そうして景気よくバタンと扉を開けるや否や、目に飛び込んできた光景に絶句することとなる。
「あ、あはは……」
消火器を持ち、それをコンロへ噴射しているシグナ。
その消火活動を手伝っているリリー。
怯えた様子でシグナに抱きついている、男装していないアルバーン。
ディの訪問に気付いて苦笑するマルタ。
床に倒れ伏したまま動かない飛沫。
ケラケラと笑っているフェル・ターナー。
非常事態だというのにクールなままのリュイ・ローウェル。
それと対照的に顔を顰めているカイザー=ブレッド。
以上八名が、ディの目に映った。
そして、リリーとシグナが消火作業している当のコンロからは、何故か緑色の炎が舞っている。

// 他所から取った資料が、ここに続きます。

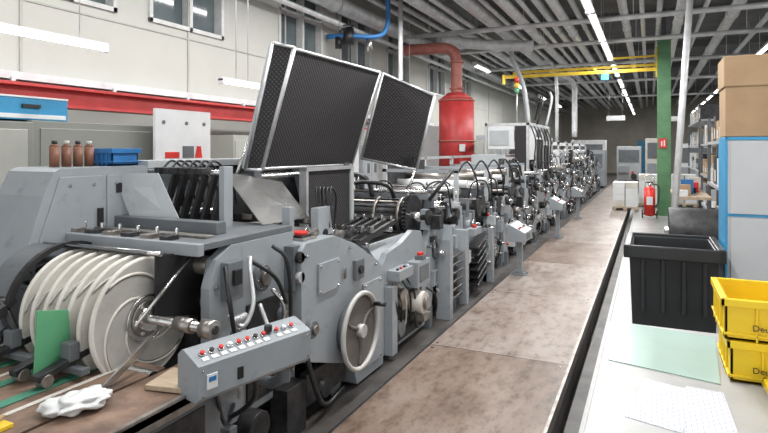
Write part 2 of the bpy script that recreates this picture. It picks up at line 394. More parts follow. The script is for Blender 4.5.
b.prism(arc(.31,.335,30,168),'X',-2.76,-2.73,'black')
b.prism(arc(.31,.32,95,160),'X',-2.95,-2.76,'grey2')
b.slab([(-2.14,2.01,.90),(-2.14,2.46,.80),(-2.14,2.46,1.17),(-2.14,2.01,1.19)],.012,'black')
b.cyl((-2.11,1.86,.90),(-2.11,2.24,1.19),.009,'steel',8)
b.box((-2.05,1.76,.77),(.012,.32,.03),'steel',(28,0,0))
b.cyl((-2.12,2.02,1.2),(-2.8,2.02,1.2),.012,'steel',8)
b.slab([(-2.9,2.08,1.17),(-2.2,2.08,1.17),(-2.2,2.0,1.20),(-2.9,1.96,1.21)],.008,'grey2')
fin(b,0)

# --- side frame with hoses
b=part('delivery_side_frame')
prof=[(2.22,.25),(2.22,1.0),(2.27,1.14),(2.38,1.2),(2.92,1.2),(2.98,1.1),(2.98,.25)]
for x0 in(-2.06,-3.2): b.prism(prof,'X',x0,x0+.06,'grey')
b.bx(-3.2,-2.0,2.15,2.95,1.20,1.235,'grey2')
b.bx(-3.2,-1.98,2.12,2.16,1.18,1.24,'grey')
b.bx(-3.2,-2.1,2.3,2.36,1.235,1.25,'worn'); b.bx(-3.0,-2.15,2.44,2.52,1.235,1.30,'grey2')
for i in range(6): b.box((-2.95+.14*i,2.2,1.245),(.05,.09,.03),'dark' if i%2 else 'worn'); b.cyl((-2.95+.14*i,2.25,1.23),(-2.95+.14*i,2.25,1.29),.01,'steel',8)
for y,z,r in[(2.62,.98,.075),(2.42,.72,.05),(2.82,.72,.055),(2.62,.55,.06)]:
    b.cyl((-2.0,y,z),(-1.965,y,z),r,'grey2',28); b.cyl((-1.965,y,z),(-1.94,y,z),r*.55,'worn',20)
    for j in range(6):
        a=j*math.pi/3; b.cyl((-1.965,y+r*.78*math.cos(a),z+r*.78*math.sin(a)),(-1.957,y+r*.78*math.cos(a),z+r*.78*math.sin(a)),.007,'steel',6)
b.bx(-2.0,-1.95,2.3,2.42,.92,1.12,'grey2'); b.bx(-1.95,-1.93,2.33,2.39,1.0,1.08,'black')
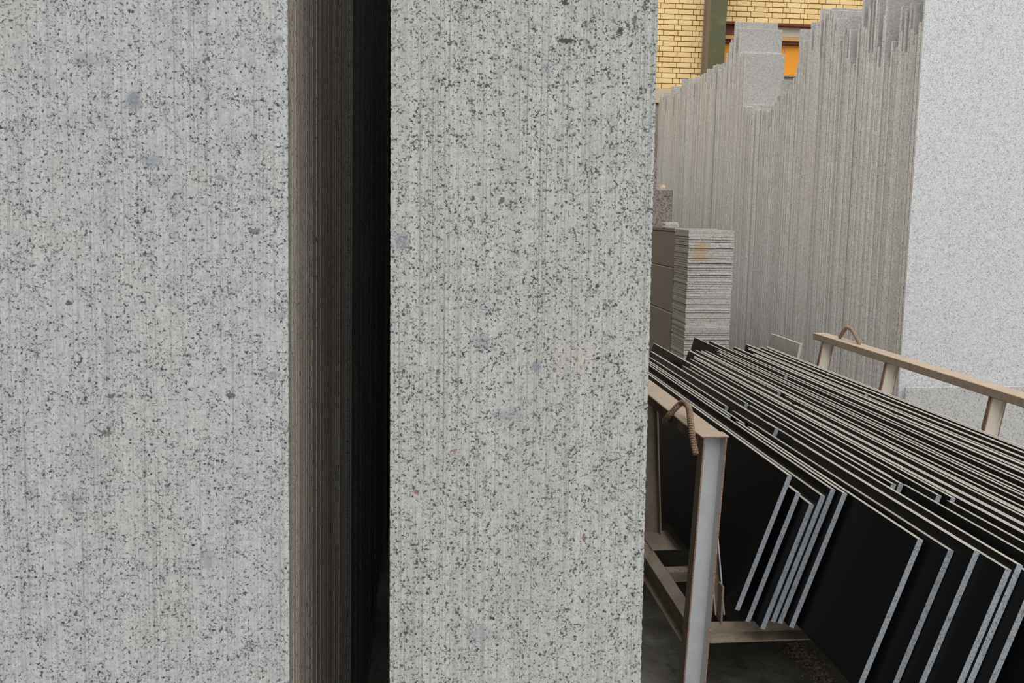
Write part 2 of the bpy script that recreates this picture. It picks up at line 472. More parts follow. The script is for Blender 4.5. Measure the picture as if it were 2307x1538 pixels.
# steel column in front of the wall
fc = at(1601, 2, 13.16); fr = at(1637.5, 2, 13.16)
cx0, cx1 = fc.x, fr.x
colm = empty('steel_column', ((cx0 + cx1) / 2, 13.33, 0))
colm['kind'] = 'structure'
tag(colm, 'dark green painted steel column standing before the yellow brick wall', 'column')
hw = (cx1 - cx0) / 2
tilt = 0.0
link('flange', box_mesh('flange', -hw, hw, -0.17, -0.15, FZ, 8, m_green, 0.002), colm)
link('flange', box_mesh('flange', -hw, hw, 0.15, 0.17, FZ, 8, m_colside, 0.002), colm)
link('web', box_mesh('web', -hw + 0.03, -hw + 0.045, -0.15, 0.15, FZ, 8, m_colside), colm)
colm.rotation_euler = (0, R(0.55), 0)
colm.location.x -= 0.035

# ------------------------------------------------------------------ sawn slabs in front (two stacks)
def slab_mesh(name, w, t, h, faces, edges, jag=0.0, seed=0, c=0.0015):
    """slab: x 0..w, y 0..t, z 0..h; big faces slot 0, narrow edges slot 1; jag = chipped long edges"""
    if jag <= 0:
        return box_mesh(name, 0, w, 0, t, 0, h, [faces, edges], c, lambda f: 0 if abs(f.normal.y) > 0.9 else 1)
    r = random.Random(seed)
    n = int(h / 0.004)
    prof = lambda z, s: jag * (max(0, mnoise.noise(Vector((z * 160, s * 9.1 + seed, 0.3)))) * 1.4 + max(0, mnoise.noise(Vector((z * 420, s * 3.3 + seed, 4.3)))))
    vv, ff, fm = [], [], []
    for i in range(n + 1):
        z = h * i / n
        a = prof(z, 0); b = prof(z, 1)
        vv += [(a, 0, z), (a * 0.2, a * 0.9 + 0.0008, z), (0, t, z), (w - b, 0, z), (w - b * 0.2, b * 0.9 + 0.0008, z), (w, t, z)]
    for i in range(n):
        q = i * 6; p = q + 6
        ff += [(q, q + 3, p + 3, p), (q + 1, q, p, p + 1), (q + 2, q + 1, p + 1, p + 2), (q + 3, q + 4, p + 4, p + 3), (q + 4, q + 5, p + 5, p + 4), (q + 5, q + 2, p + 2, p + 5)]
        fm += [0, 1, 1, 1, 1, 0]
    ff += [(2, 5, 4, 3, 0, 1), (n * 6 + 1, n * 6, n * 6 + 3, n * 6 + 4, n * 6 + 5, n * 6 + 2)]
    fm += [1, 1]
    return mesh(name, vv, ff, [faces, edges], fm)

LEAN = R(3.5)
# centre stack: the front face meets the sight lines of the photograph's two edges at eye height
def face_at(px, Ymid, zmid=1.45):
    return at(px, 700, Ymid).x
cY = 1.37
cxl, cxr = face_at(877.5, cY), face_at(1468, cY)
cw = cxr - cxl
HS = 3.3
CS = (1.45 - FZ) * math.sin(R(0.25))
T = 0.02
base_y = cY - (1.45 - FZ) * math.tan(LEAN)
def on_slab(px, py, loc, rot):
    m = (Matrix.Translation(loc) @ Matrix.Rotation(rot[1], 4, 'Y') @ Matrix.Rotation(rot[0], 4, 'X')).inverted()
    o_ = m @ CAM; d_ = m.to_3x3() @ ray(px, py)
    p = o_ - d_ * (o_.y / d_.y)
    return p.x, p.z
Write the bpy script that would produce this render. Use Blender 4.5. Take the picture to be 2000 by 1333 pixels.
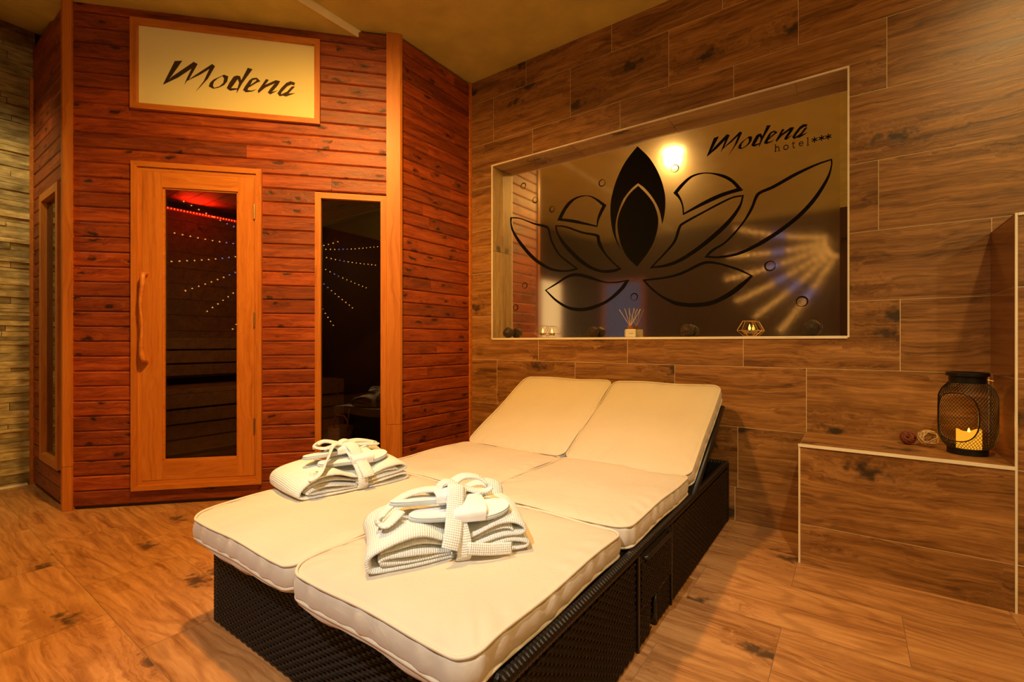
import bpy, bmesh, math, random
from mathutils import Vector, Matrix, noise as mnoise
from mathutils.geometry import tessellate_polygon
random.seed(7)
for o in list(bpy.data.objects): bpy.data.objects.remove(o)
SC = bpy.context.scene
COL = SC.collection
I4 = Matrix.Identity(4)

# ------------------------------------------------------------------ camera
F, CY, H = 920.0, 669.0, 0.892
cam_d = bpy.data.cameras.new('camera'); cam = bpy.data.objects.new('camera', cam_d); COL.objects.link(cam)
cam_d.sensor_width = 36; cam_d.lens = F / 2000 * 36
cam_d.shift_y = (CY - 666.5) / 2000
cam_d.clip_start = 0.02
cam.location = (0, 0, H); cam.rotation_euler = (math.pi / 2, 0, math.atan2(0.5842, 0.8115))
SC.camera = cam

# ------------------------------------------------------------------ view, world, lights
vs = SC.view_settings
SC.display_settings.display_device = 'sRGB'
vs.view_transform = 'Standard'; vs.look = 'None'; vs.gamma = 1; vs.use_curve_mapping = False
vs.exposure = -0.06
W = bpy.data.worlds.new('room_air'); SC.world = W; W.use_nodes = True
W.node_tree.nodes['Background'].inputs[0].default_value = (0.9, 0.55, 0.22, 1)
W.node_tree.nodes['Background'].inputs[1].default_value = 0.02
SC.cycles.use_denoising = True
SC.cycles.max_bounces = 9
SC.cycles.diffuse_bounces = 4
SC.cycles.glossy_bounces = 5
SC.cycles.transparent_max_bounces = 14
SC.cycles.sample_clamp_indirect = 4

def light(name, kind, loc, power, color, size=0.1, target=None, spot=None, blend=0.6):
    d = bpy.data.lights.new(name, kind); o = bpy.data.objects.new(name, d); COL.objects.link(o)
    o.location = loc; d.energy = power; d.color = color
    if kind == 'AREA': d.size = size; d.shape = 'DISK'
    else: d.shadow_soft_size = size
    if kind == 'SPOT': d.spot_size = math.radians(spot); d.spot_blend = blend
    if target is not None:
        v = Vector(target) - Vector(loc)
        o.rotation_euler = v.to_track_quat('-Z', 'Y').to_euler()
    return o
WARM = (1.0, 0.50, 0.11); AMB = (1.0, 0.68, 0.25); NEU = (1.0, 0.94, 0.87)
LAMPS = [(-1.395, 0.76, 2.70), (0.55, 1.25, 2.745), (-0.35, -0.25, 2.745), (-3.0, -0.9, 2.702), (-1.2, -1.6, 2.702), (1.3, -1.3, 2.745)]
light('ceiling_lamp_glow', 'SPOT', (-1.395, 0.76, 2.655), 285, WARM, 0.06, (-2.05, 1.40, 0.9), 132, 1.0)
light('spot_right', 'SPOT', (0.75, 1.35, 2.70), 60, AMB, 0.04, (0.95, 2.3, 1.2), 110, 0.9)
light('spot_bench', 'SPOT', (0.35, 0.55, 2.70), 125, (1.0, .72, .36), 0.04, (0.30, 1.5, 0.1), 80, 0.9)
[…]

飛沫に至っては泡を吹き、白目をむいたままでうつ伏せに倒れている。
ディは頭を抱えた。
「ふぅ、料理にでも失敗したのですか」
「それ以外、考えられません」
渋面のカイザーが重々しく口を開く。
「しかし、何故失敗したのですか?ここには料理のスペシャリストが多いでしょう」
確かにこの場には、料理の達者が数多くいる。
なんでもシェフ並に作り上げてしまうシグナをはじめ、お菓子作りのプロであるマルタ。
その名"ブレッド"の通り、パン作りに長けるカイザー。一応嗜む程度には出来る飛沫。
リリーも決して出来ないわけでもないし、リュイも何かと料理に詳しい。
因みにアルバーンは、シグナに負けない料理の腕前を持つ。
「むっ、それは……」
今度はリュイが重々しく口を開いた。
と同時に、倒れている飛沫以外の目線がフェルに向けられる。
まさに、料理下手にも程があると言わんばかりの真っ白な目線で。
彼らに何が起きたのか。それは謎の爆発音が響く、ほんの数秒前の事である。
+ + + +
それは、本当に些細な切欠だった。
たまたま知ってる面子が揃っていたので、料理対決でもしようか、というリュイの案だ。
だがこの時の一同は、このような惨事に至るとは思いもよっていなかったのだった。
「あ、おいしそうに出来てるねカイザー」
「うむ。これでもパン作りには自信があるほうだからな」
色や形様々なクッキーがのった皿を持ったマルタが、カイザーの焼きたてのパンに目を奪われる。
「すげぇ、テールスープだ……」
「シグナも、鱶鰭なんて凄いの作ってるじゃん!」
鱶鰭を机に置いたシグナが、簡素なテールスープを作ったアルバーンと会話を弾ませる。
ああいう会話に入れるようになりたい。野菜炒めの出来たリリーがそう思っている。
「馬鹿者、近付くな!」
「な、何でよ!」
出来上がったカレーと煮物そっちのけで、飛沫とリュイが争っている。
そうして皆が料理を作り始め、作り終わる、あるいは完成間近ばかりとなったころであった。
「おーい、フェル?」
一人浮いていたフェルが、なにやら怪しげな雰囲気を漂わせて鍋と相対している。
心なしかその湯気は、うっすらとだが紫や青、緑に染まっている。
「うわ!?何ですかこの現代アートは!?」
そっと鍋の中を覗いた飛沫が顔を真っ青にする。
釣られて、飛沫に続いて鍋を覗いてみたシグナも顔を顰めた。
その中身は宛ら、魔女が作る魔法の鍋であった。そして何故か、周囲の魔力が全て鍋の中へ引き込まれている。
「よーし、こいつを入れれば完成だーー!」
楽しそうに笑うフェルは、食材とも調味料とも言い難い何かを鍋に投入。
した瞬間、鍋の中にいままで引き込まれていた魔力が膨張。そして強く白い光を放った。
「飛沫避けろ!!」
危機を刻印で察知したシグナは、自分も後ろへ飛びながら飛沫にそう警告。
したのだが、飛沫は「えっ?えっ?」と目線と両手を彷徨わせるだけでその場から動かない。
刹那、飛沫はその光に飲み込まれ———
+ + + +
「……なるほど、そういうことでしたか」
シグナから説明を受けていたディは、またしても溜息をついて頭を抱えたのだった。